:: Material

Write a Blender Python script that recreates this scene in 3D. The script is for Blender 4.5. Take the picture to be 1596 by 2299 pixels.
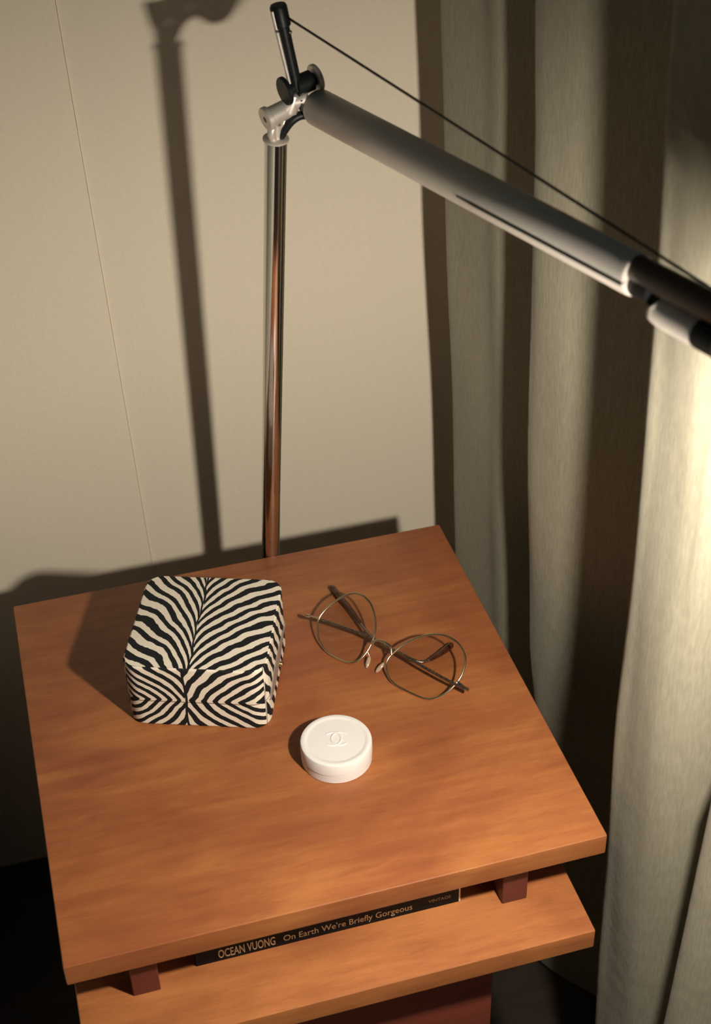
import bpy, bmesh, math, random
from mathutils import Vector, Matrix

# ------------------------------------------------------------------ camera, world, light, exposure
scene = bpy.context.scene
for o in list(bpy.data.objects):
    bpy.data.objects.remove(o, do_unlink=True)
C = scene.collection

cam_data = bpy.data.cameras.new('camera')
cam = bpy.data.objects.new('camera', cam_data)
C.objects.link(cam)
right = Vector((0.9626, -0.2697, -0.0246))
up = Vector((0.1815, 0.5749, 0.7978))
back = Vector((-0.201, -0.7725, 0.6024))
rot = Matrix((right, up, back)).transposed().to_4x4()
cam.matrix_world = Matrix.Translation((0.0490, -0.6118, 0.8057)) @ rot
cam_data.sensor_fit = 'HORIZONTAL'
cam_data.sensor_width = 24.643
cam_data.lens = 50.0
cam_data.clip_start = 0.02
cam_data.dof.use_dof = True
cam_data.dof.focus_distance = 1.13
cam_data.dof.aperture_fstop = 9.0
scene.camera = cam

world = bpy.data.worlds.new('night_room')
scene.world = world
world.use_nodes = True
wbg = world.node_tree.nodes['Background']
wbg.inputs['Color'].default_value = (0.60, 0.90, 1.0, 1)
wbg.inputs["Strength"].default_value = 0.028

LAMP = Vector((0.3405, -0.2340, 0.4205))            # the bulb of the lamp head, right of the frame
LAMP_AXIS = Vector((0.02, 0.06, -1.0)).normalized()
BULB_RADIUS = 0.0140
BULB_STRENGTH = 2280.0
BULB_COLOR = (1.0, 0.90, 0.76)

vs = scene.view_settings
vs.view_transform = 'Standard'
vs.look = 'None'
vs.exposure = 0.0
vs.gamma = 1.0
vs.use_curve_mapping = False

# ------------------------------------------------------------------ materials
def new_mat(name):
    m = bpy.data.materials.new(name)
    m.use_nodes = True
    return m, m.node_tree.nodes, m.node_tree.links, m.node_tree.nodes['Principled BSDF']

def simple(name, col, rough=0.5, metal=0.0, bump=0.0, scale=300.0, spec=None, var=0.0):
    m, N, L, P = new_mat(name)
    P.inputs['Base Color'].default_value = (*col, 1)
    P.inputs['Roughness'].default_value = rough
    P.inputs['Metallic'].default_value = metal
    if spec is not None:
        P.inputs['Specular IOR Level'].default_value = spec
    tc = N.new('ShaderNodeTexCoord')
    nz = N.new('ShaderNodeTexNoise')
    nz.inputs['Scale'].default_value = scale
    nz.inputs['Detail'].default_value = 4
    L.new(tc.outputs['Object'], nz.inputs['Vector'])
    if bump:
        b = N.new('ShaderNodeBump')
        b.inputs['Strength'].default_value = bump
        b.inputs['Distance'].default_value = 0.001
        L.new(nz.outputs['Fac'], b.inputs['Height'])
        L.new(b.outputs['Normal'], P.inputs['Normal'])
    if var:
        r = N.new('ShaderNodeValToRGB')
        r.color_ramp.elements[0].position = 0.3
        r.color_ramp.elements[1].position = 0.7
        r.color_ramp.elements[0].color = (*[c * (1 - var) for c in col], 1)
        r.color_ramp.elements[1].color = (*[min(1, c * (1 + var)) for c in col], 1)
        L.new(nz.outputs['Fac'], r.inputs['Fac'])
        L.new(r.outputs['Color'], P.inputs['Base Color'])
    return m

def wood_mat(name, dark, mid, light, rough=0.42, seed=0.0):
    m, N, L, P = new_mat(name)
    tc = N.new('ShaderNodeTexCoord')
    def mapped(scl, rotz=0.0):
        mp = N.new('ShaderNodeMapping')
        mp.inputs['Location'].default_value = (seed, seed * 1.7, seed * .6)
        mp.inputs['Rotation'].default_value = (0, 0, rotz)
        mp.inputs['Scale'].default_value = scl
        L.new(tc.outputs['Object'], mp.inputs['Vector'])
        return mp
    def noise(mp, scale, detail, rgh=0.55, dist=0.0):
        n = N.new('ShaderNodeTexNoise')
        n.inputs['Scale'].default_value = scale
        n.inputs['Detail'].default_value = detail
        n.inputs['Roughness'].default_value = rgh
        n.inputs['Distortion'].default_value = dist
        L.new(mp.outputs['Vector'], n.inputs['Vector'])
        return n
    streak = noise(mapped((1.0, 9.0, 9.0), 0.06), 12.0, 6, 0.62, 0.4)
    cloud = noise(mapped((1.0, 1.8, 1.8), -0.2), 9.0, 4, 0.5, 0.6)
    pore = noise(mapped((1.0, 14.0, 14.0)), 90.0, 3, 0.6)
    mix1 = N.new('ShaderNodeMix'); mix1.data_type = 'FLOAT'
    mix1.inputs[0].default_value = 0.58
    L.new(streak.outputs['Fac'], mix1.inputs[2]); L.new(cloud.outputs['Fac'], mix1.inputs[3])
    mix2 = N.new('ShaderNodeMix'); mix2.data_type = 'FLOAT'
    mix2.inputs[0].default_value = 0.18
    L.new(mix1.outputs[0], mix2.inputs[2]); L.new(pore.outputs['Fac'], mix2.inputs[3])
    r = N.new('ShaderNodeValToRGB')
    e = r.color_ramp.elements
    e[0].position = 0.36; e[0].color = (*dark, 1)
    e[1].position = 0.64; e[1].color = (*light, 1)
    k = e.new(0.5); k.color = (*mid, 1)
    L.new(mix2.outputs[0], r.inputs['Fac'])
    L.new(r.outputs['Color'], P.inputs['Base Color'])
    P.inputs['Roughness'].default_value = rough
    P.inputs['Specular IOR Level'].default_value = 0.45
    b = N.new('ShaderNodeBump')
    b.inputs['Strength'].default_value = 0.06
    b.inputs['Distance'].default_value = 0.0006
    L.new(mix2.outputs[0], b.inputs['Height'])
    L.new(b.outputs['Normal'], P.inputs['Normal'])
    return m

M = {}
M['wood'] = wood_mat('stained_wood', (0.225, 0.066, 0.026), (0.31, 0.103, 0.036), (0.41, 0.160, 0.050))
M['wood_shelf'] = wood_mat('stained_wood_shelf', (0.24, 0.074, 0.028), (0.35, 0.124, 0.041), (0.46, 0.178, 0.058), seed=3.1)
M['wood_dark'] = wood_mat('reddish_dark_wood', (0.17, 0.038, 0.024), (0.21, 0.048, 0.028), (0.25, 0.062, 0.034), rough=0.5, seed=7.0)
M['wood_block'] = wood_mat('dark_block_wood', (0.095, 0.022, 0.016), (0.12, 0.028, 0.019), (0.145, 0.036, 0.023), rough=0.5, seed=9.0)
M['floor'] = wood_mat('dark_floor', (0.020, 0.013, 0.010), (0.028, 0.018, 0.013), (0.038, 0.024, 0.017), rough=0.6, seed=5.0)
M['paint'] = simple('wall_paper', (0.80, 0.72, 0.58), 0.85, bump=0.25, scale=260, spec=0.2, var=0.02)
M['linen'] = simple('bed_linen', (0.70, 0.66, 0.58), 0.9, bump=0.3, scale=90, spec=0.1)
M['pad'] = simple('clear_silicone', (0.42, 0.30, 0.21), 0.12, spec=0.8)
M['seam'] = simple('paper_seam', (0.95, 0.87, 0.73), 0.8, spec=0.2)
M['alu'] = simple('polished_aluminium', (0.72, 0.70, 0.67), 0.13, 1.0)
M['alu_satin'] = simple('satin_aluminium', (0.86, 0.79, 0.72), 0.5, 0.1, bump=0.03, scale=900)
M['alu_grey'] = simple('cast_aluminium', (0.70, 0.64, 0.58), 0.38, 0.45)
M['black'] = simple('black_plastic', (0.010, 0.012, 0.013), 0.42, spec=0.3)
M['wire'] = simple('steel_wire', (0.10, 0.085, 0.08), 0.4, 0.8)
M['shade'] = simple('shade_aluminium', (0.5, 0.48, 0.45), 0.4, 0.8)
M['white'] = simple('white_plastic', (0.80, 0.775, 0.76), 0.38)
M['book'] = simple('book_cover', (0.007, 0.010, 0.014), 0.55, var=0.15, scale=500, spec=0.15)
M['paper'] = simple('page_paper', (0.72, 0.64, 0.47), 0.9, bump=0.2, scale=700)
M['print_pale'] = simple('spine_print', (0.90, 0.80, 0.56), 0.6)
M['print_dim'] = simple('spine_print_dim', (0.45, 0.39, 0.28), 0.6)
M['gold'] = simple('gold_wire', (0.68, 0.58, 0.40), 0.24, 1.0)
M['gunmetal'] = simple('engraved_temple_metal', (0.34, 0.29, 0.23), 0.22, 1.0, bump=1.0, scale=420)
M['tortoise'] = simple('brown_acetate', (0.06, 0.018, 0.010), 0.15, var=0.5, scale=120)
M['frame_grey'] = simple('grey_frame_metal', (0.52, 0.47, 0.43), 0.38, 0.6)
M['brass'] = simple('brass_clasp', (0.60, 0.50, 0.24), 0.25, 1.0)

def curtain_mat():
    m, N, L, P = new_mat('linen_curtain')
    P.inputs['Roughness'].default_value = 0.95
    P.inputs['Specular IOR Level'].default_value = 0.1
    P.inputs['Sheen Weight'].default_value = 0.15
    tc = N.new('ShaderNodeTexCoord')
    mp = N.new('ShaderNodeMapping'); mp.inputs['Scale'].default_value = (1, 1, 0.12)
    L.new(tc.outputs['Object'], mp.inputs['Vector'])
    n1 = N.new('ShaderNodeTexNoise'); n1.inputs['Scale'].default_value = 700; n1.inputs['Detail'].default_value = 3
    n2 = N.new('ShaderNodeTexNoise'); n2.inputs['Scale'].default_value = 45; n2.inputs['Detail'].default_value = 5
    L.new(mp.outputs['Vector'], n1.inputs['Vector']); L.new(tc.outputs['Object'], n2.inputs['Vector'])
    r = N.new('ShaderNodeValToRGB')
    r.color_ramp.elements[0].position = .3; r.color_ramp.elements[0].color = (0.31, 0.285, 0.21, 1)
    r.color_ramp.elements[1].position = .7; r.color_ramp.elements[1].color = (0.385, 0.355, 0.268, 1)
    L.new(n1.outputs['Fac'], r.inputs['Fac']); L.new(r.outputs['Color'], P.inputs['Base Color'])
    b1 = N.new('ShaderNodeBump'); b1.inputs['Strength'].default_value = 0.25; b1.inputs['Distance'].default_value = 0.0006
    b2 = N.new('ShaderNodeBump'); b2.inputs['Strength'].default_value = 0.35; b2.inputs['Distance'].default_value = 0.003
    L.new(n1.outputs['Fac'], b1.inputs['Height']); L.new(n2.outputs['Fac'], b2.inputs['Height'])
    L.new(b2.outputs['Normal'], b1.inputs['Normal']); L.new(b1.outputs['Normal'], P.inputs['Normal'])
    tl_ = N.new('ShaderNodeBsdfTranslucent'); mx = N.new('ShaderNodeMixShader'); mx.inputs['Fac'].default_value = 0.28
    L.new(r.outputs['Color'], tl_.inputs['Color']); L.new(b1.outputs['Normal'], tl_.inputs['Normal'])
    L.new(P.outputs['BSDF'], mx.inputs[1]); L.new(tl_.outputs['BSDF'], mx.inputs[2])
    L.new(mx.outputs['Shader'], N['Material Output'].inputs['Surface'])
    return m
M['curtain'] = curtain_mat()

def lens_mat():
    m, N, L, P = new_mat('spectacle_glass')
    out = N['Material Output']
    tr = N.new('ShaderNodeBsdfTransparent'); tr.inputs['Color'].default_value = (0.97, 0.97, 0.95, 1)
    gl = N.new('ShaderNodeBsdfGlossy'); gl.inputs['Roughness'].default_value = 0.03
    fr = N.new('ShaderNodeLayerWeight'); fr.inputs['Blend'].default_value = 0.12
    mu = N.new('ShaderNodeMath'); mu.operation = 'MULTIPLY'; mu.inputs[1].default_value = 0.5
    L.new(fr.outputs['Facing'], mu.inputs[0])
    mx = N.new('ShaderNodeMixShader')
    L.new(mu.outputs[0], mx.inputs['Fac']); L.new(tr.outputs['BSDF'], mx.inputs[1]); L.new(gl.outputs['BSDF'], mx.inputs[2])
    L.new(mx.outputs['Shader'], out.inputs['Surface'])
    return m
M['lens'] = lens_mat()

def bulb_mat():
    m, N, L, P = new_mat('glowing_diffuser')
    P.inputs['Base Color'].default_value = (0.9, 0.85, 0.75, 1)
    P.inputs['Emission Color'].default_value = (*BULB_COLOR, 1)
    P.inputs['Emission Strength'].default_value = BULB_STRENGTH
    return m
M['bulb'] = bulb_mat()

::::

**Set task**. Find the lines above that include the string "scene" and copy them.

**Exercise solution**.
Write a Blender Python script that recreates this scene in 3D. The script is for Blender 4.5. Take the picture to be 1596 by 2299 pixels.
scene = bpy.context.scene
C = scene.collection
scene.camera = cam
scene.world = world
vs = scene.view_settings